Researchers were afforded the opportunity of a lifetime after a massive ice shelf broke off 57 miles from their vessel. Photos: Schmidt Ocean//YouTube

After a chunk of the George VI ice shelf in the Antarctic broke off, scientists were able to do something never done before: explore an unseen ecosystem hundreds of feet below the shelf just hours after it was exposed.
“This is unprecedented, to be able to get there so quickly,” Dr. Jyotika Virmani, the executive director of the Schmidt Ocean Institute, told CBS Saturday Morning.
The team, which was aboard the R/V Falkor (a research vessel I really hope was named after The Neverending Story‘s luck dragon) was 57 miles away from the George VI ice shelf when it broke away from its glacier. According to the team’s lead scientist, Dr. Patricia Esquete, it was a given that they’d change plans to go and have a look.
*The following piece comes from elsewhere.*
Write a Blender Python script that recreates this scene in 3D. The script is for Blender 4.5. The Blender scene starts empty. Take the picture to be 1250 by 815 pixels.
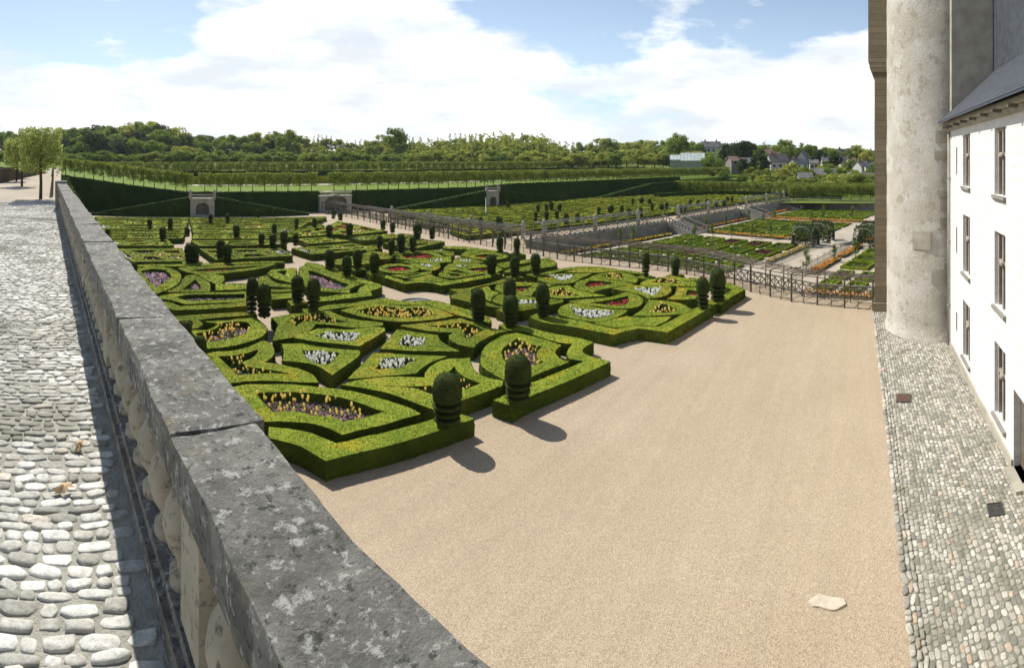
CLOUD_LOC = (0.35, 0.2, 0.1)
EXPOSURE = 0.4
HAZE = 0.00011
import bpy, math, random
import numpy as np
from mathutils import Vector, Matrix, noise
from mathutils.geometry import delaunay_2d_cdt
random.seed(7); RNG = np.random.default_rng(7)
sc = bpy.context.scene
COL = sc.collection
CAMZ = 9.0
A17 = math.radians(17)
HH = 0.57                      # height of the clipped box hedges

# ------------------------------------------------------------------ image-pixel helpers
def pix_to_ground(x, y, z=0.0):
    """traced image pixel, projected to a ground position on the level z"""
    t = (1045 - x) / 630.0; r = 630.0 * (CAMZ - z) / (y - 192.0)  # pixel column gives the angle, pixel row the distance
    return (r * math.cos(t), r * math.sin(t), z)
def pq(p, q, z=0.0):           # axes of the gardens (turned 17 degrees from the castle)
    return (p * math.cos(A17) + q * math.sin(A17), -p * math.sin(A17) + q * math.cos(A17), z)
def p_at(x, q):                # p of the point on row q seen at image column x
    t = (1045 - x) / 630.0 + A17
    return q / math.tan(t)
IMG_CROPS = dict(a1=(220,370), a2=(400,350), a3=(280,460), a4=(440,400), a5=(560,370), a6=(540,320), a7=(720,310), a8=(640,310),
    b1=(110,255), b2=(300,255), b3=(480,255), b4=(400,220), b5=(580,220), b6=(720,220), b7=(880,255), b8=(880,160))  # pixel origins of the enlarged image crops
def img_crop(k, pts, z=HH):  # outline in crop pixels, projected onto the level z
    s = 6.25
    if k == 'z5': x0, y0, s = 200, 350, 2.974
    else: x0, y0 = IMG_CROPS[k]
    return [pix_to_ground(x0 + x / s, y0 + y / s, z)[:2] for x, y in pts]

# ------------------------------------------------------------------ materials
def newmat(name):
    m = bpy.data.materials.new(name); m.use_nodes = True
    nt = m.node_tree; nt.nodes.clear()
    return m, nt, nt.nodes, nt.links
def mix_col(nt, fac, a, b, blend='MIX'):
    n = nt.nodes.new('ShaderNodeMix'); n.data_type = 'RGBA'; n.blend_type = blend
    for i, v in ((0, fac), (6, a), (7, b)):
        if isinstance(v, (int, float)): n.inputs[i].default_value = v
        elif isinstance(v, tuple): n.inputs[i].default_value = (*v, 1) if len(v) == 3 else v
        else: nt.links.new(v, n.inputs[i])
    return n.outputs[2]
def tex_noise(nt, vec, scale, detail=4, rough=.6):
    n = nt.nodes.new('ShaderNodeTexNoise'); n.inputs['Scale'].default_value = scale
    n.inputs['Detail'].default_value = detail; n.inputs['Roughness'].default_value = rough
    nt.links.new(vec, n.inputs['Vector']); return n.outputs['Fac']
def ramp(nt, fac, stops):
    n = nt.nodes.new('ShaderNodeValToRGB'); e = n.color_ramp.elements
    while len(e) < len(stops): e.new(.5)
    for i, (p, c) in enumerate(stops):
        e[i].position = p; e[i].color = (c, c, c, 1) if isinstance(c, (int, float)) else (*c, 1)
    nt.links.new(fac, n.inputs[0]); return n.outputs[0]
def position(nt):
    return nt.nodes.new('ShaderNodeNewGeometry').outputs['Position']
def objcoord(nt):
    return nt.nodes.new('ShaderNodeTexCoord').outputs['Object']
def island(nt):
    return nt.nodes.new('ShaderNodeNewGeometry').outputs['Random Per Island']
def finish(m, nt, col, rough=.8, bumpfac=None, bump=.3, dist=.02, transl=0, spec=.3, metal=0):
    b = nt.nodes.new('ShaderNodeBsdfPrincipled'); o = nt.nodes.new('ShaderNodeOutputMaterial')
    if isinstance(col, tuple): b.inputs['Base Color'].default_value = (*col, 1)
    else: nt.links.new(col, b.inputs['Base Color'])
    b.inputs['Roughness'].default_value = rough; b.inputs['Specular IOR Level'].default_value = spec
    b.inputs['Metallic'].default_value = metal
    if bumpfac is not None:
        bn = nt.nodes.new('ShaderNodeBump'); bn.inputs['Strength'].default_value = bump; bn.inputs['Distance'].default_value = dist
        nt.links.new(bumpfac, bn.inputs['Height']); nt.links.new(bn.outputs[0], b.inputs['Normal'])
    out = b.outputs[0]
    if transl:
        tr = nt.nodes.new('ShaderNodeBsdfTranslucent')
        if isinstance(col, tuple): tr.inputs[0].default_value = (*col, 1)
        else: nt.links.new(col, tr.inputs[0])
        mx = nt.nodes.new('ShaderNodeMixShader'); mx.inputs[0].default_value = transl
        nt.links.new(out, mx.inputs[1]); nt.links.new(tr.outputs[0], mx.inputs[2]); out = mx.outputs[0]
    nt.links.new(out, o.inputs[0]); return m
def simple(name, a, b=None, scale=3, rough=.85, bump=.2, bscale=None, dist=.02, spec=.3, metal=0):
    m, nt, N, L = newmat(name); v = position(nt)
    b = b or tuple(c * .7 for c in a)
    f = tex_noise(nt, v, scale); col = mix_col(nt, ramp(nt, f, [(.35, 0.), (.65, 1.)]), a, b)
    return finish(m, nt, col, rough, tex_noise(nt, v, bscale or scale * 6), bump, dist, 0, spec, metal)
def foliage(name, a, b, c, scale=.8, transl=.3, obj=False, spread=.55, plants=0):
    """a/b patches, c strays, leaf to leaf variation"""
    m, nt, N, L = newmat(name); v = position(nt)
    col = mix_col(nt, ramp(nt, tex_noise(nt, v, scale, 5), [(.38, 0.), (.62, 1.)]), a, b)
    col = mix_col(nt, ramp(nt, tex_noise(nt, v, scale * .31 + .05, 3), [(.55, 0.), (.68, .75)]), col, c)
    if plants:      # each bush in the row has its own tint
        vo = N.new('ShaderNodeTexVoronoi'); vo.inputs['Scale'].default_value = plants; L.new(v, vo.inputs['Vector']); sc_ = N.new('ShaderNodeSeparateColor'); L.new(vo.outputs['Color'], sc_.inputs[0])
        col = mix_col(nt, 1.0, col, ramp(nt, sc_.outputs[0], [(0., (.82,.87,.8)), (.3, (.96,.98,.95)), (.75, (1.03,1.01,1.)), (.9, (1.14,1.05,1.)), (1., (1.38,1.08,.9))]), 'MULTIPLY')
    r = island(nt)
    col = mix_col(nt, 1.0, col, ramp(nt, r, [(0., 1 - spread), (1., 1 + spread * .6)]), 'MULTIPLY')
    if obj:
        oi = nt.nodes.new('ShaderNodeObjectInfo').outputs['Random']
        col = mix_col(nt, 1.0, col, ramp(nt, oi, [(0., (.82, .86, .82)), (.5, (1., .98, .95)), (1., (1.14, 1.1, .98))]), 'MULTIPLY')
    return finish(m, nt, col, .85, tex_noise(nt, v, 40, 2), .5, .02, transl, .08)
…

“We were like ‘Oh my God, I cannot believe this is happening,'” Esquete said. “Everybody agreed that we had to go there.”
Within a few hours, the R/V Falkor was onsite, and a robot was dropped over 3,000 feet down into an area that has never, until now, been within human eyeshot. A camera on the robot livestreamed to the scientists and right away, they were treated to a glut of undiscovered things.
“The first thing we saw was a huge sponge with a crab on it,” Esquete said. “That’s already quite amazing, because one question that we had is ‘Will there be any life at all?'”
Since sponges grow almost imperceptibly slowly, a huge sponge meant that the ecosystem the researchers were looking at had been growing for centuries. For the next eight days, the remotely operated vehicle made its way around the seafloor, finding huge corals, ice fish, sea spiders, and more.
It’s thought that the ocean’s currents are responsible for bringing enough nutrients to the area to sustain a thriving ecosystem, and since they began exploring, the team has discovered six new-to-science species.
With the newly available area to study, the researchers already plan on returning in 2028.
“The Antarctic is changing rapidly,” Esquete said. “And in order to understand what (is) going to happen, we really need to come back and keep studying and keep trying to learn and understand what was driving that ecosystem under the ice shelf.”